TASK DESCRIPTION: Repeat the material exactly as it appears.

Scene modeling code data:
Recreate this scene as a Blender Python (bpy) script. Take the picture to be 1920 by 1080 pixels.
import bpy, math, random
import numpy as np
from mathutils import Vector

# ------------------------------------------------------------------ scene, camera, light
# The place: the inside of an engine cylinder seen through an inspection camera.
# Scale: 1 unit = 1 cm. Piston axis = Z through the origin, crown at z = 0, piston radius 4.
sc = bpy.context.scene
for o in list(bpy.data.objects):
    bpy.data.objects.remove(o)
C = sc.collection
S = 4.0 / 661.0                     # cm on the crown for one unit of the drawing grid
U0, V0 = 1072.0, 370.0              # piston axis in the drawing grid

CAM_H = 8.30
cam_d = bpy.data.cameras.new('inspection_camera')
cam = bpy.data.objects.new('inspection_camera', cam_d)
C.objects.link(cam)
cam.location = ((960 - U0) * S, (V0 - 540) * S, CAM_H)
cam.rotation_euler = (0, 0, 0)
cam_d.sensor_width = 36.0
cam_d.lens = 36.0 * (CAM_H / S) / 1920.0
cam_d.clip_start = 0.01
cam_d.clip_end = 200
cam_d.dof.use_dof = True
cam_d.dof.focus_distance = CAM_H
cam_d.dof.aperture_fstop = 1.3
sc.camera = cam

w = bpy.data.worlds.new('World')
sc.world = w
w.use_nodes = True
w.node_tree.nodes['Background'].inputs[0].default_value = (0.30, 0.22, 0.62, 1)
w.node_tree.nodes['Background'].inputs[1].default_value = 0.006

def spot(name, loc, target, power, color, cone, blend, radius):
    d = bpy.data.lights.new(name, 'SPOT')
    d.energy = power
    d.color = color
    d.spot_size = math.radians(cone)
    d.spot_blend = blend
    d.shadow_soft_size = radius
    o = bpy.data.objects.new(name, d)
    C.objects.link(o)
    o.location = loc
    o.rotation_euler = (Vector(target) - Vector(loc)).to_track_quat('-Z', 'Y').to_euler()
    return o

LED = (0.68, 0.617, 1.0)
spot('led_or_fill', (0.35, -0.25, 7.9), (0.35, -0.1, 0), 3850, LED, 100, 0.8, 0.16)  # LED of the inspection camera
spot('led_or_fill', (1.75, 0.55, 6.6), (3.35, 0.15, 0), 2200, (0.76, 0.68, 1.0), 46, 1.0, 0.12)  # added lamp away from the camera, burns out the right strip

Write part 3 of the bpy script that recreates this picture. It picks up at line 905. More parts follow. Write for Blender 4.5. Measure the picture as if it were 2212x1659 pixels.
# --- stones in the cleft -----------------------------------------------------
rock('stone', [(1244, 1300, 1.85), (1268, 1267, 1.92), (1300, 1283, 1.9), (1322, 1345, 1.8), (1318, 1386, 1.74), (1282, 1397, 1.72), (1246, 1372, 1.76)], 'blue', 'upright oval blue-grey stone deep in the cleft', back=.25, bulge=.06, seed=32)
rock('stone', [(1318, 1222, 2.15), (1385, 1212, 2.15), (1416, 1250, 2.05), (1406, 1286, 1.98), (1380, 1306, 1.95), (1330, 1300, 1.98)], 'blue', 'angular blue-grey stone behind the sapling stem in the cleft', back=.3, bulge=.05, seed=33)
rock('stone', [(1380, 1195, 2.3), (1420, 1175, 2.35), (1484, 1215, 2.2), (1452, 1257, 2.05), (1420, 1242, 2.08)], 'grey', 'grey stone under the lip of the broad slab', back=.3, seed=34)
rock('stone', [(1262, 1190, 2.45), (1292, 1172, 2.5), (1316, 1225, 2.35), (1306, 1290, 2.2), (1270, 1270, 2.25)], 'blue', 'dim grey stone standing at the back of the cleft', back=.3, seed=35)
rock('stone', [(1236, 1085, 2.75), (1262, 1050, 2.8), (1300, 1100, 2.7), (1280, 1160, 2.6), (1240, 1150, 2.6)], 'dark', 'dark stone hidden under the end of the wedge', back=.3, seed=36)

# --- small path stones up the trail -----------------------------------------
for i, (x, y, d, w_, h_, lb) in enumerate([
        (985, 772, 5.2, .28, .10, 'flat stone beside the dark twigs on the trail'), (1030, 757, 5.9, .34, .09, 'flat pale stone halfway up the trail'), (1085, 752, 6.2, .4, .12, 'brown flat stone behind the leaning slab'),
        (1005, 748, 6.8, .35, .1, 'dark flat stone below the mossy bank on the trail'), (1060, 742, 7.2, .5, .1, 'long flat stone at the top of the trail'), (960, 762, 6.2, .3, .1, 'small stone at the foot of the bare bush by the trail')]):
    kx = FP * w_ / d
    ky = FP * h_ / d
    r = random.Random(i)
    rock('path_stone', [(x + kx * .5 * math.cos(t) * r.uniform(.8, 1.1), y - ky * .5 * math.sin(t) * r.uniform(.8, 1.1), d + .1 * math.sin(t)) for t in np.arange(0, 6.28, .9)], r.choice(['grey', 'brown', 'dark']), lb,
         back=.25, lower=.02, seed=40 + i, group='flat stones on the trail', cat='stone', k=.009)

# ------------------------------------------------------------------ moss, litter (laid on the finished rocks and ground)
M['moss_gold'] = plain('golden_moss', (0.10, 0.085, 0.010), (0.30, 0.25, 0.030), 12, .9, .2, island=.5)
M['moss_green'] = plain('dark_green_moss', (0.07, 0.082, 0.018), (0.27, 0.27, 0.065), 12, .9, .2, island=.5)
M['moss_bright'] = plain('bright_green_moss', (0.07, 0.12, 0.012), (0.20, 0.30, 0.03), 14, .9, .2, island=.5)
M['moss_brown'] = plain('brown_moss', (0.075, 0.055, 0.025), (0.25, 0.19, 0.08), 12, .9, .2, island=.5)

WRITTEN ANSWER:
Recreate this scene as a Blender Python (bpy) script. Take the picture to be 1920 by 1080 pixels.
import bpy, math, random
import numpy as np
from mathutils import Vector

# ------------------------------------------------------------------ scene, camera, light
# The place: the inside of an engine cylinder seen through an inspection camera.
# Scale: 1 unit = 1 cm. Piston axis = Z through the origin, crown at z = 0, piston radius 4.
sc = bpy.context.scene
for o in list(bpy.data.objects):
    bpy.data.objects.remove(o)
C = sc.collection
S = 4.0 / 661.0                     # cm on the crown for one unit of the drawing grid
U0, V0 = 1072.0, 370.0              # piston axis in the drawing grid

CAM_H = 8.30
cam_d = bpy.data.cameras.new('inspection_camera')
cam = bpy.data.objects.new('inspection_camera', cam_d)
C.objects.link(cam)
cam.location = ((960 - U0) * S, (V0 - 540) * S, CAM_H)
cam.rotation_euler = (0, 0, 0)
cam_d.sensor_width = 36.0
cam_d.lens = 36.0 * (CAM_H / S) / 1920.0
cam_d.clip_start = 0.01
cam_d.clip_end = 200
cam_d.dof.use_dof = True
cam_d.dof.focus_distance = CAM_H
cam_d.dof.aperture_fstop = 1.3
sc.camera = cam

w = bpy.data.worlds.new('World')
sc.world = w
w.use_nodes = True
w.node_tree.nodes['Background'].inputs[0].default_value = (0.30, 0.22, 0.62, 1)
w.node_tree.nodes['Background'].inputs[1].default_value = 0.006

def spot(name, loc, target, power, color, cone, blend, radius):
    d = bpy.data.lights.new(name, 'SPOT')
    d.energy = power
    d.color = color
    d.spot_size = math.radians(cone)
    d.spot_blend = blend
    d.shadow_soft_size = radius
    o = bpy.data.objects.new(name, d)
    C.objects.link(o)
    o.location = loc
    o.rotation_euler = (Vector(target) - Vector(loc)).to_track_quat('-Z', 'Y').to_euler()
    return o

LED = (0.68, 0.617, 1.0)
spot('led_or_fill', (0.35, -0.25, 7.9), (0.35, -0.1, 0), 3850, LED, 100, 0.8, 0.16)  # LED of the inspection camera
spot('led_or_fill', (1.75, 0.55, 6.6), (3.35, 0.15, 0), 2200, (0.76, 0.68, 1.0), 46, 1.0, 0.12)  # added lamp away from the camera, burns out the right strip

Write part 3 of the bpy script that recreates this picture. It picks up at line 905. More parts follow. Write for Blender 4.5. Measure the picture as if it were 2212x1659 pixels.
# --- stones in the cleft -----------------------------------------------------
rock('stone', [(1244, 1300, 1.85), (1268, 1267, 1.92), (1300, 1283, 1.9), (1322, 1345, 1.8), (1318, 1386, 1.74), (1282, 1397, 1.72), (1246, 1372, 1.76)], 'blue', 'upright oval blue-grey stone deep in the cleft', back=.25, bulge=.06, seed=32)
rock('stone', [(1318, 1222, 2.15), (1385, 1212, 2.15), (1416, 1250, 2.05), (1406, 1286, 1.98), (1380, 1306, 1.95), (1330, 1300, 1.98)], 'blue', 'angular blue-grey stone behind the sapling stem in the cleft', back=.3, bulge=.05, seed=33)
rock('stone', [(1380, 1195, 2.3), (1420, 1175, 2.35), (1484, 1215, 2.2), (1452, 1257, 2.05), (1420, 1242, 2.08)], 'grey', 'grey stone under the lip of the broad slab', back=.3, seed=34)
rock('stone', [(1262, 1190, 2.45), (1292, 1172, 2.5), (1316, 1225, 2.35), (1306, 1290, 2.2), (1270, 1270, 2.25)], 'blue', 'dim grey stone standing at the back of the cleft', back=.3, seed=35)
rock('stone', [(1236, 1085, 2.75), (1262, 1050, 2.8), (1300, 1100, 2.7), (1280, 1160, 2.6), (1240, 1150, 2.6)], 'dark', 'dark stone hidden under the end of the wedge', back=.3, seed=36)

# --- small path stones up the trail -----------------------------------------
for i, (x, y, d, w_, h_, lb) in enumerate([
        (985, 772, 5.2, .28, .10, 'flat stone beside the dark twigs on the trail'), (1030, 757, 5.9, .34, .09, 'flat pale stone halfway up the trail'), (1085, 752, 6.2, .4, .12, 'brown flat stone behind the leaning slab'),
        (1005, 748, 6.8, .35, .1, 'dark flat stone below the mossy bank on the trail'), (1060, 742, 7.2, .5, .1, 'long flat stone at the top of the trail'), (960, 762, 6.2, .3, .1, 'small stone at the foot of the bare bush by the trail')]):
    kx = FP * w_ / d
    ky = FP * h_ / d
    r = random.Random(i)
    rock('path_stone', [(x + kx * .5 * math.cos(t) * r.uniform(.8, 1.1), y - ky * .5 * math.sin(t) * r.uniform(.8, 1.1), d + .1 * math.sin(t)) for t in np.arange(0, 6.28, .9)], r.choice(['grey', 'brown', 'dark']), lb,
         back=.25, lower=.02, seed=40 + i, group='flat stones on the trail', cat='stone', k=.009)

# ------------------------------------------------------------------ moss, litter (laid on the finished rocks and ground)
M['moss_gold'] = plain('golden_moss', (0.10, 0.085, 0.010), (0.30, 0.25, 0.030), 12, .9, .2, island=.5)
M['moss_green'] = plain('dark_green_moss', (0.07, 0.082, 0.018), (0.27, 0.27, 0.065), 12, .9, .2, island=.5)
M['moss_bright'] = plain('bright_green_moss', (0.07, 0.12, 0.012), (0.20, 0.30, 0.03), 14, .9, .2, island=.5)
M['moss_brown'] = plain('brown_moss', (0.075, 0.055, 0.025), (0.25, 0.19, 0.08), 12, .9, .2, island=.5)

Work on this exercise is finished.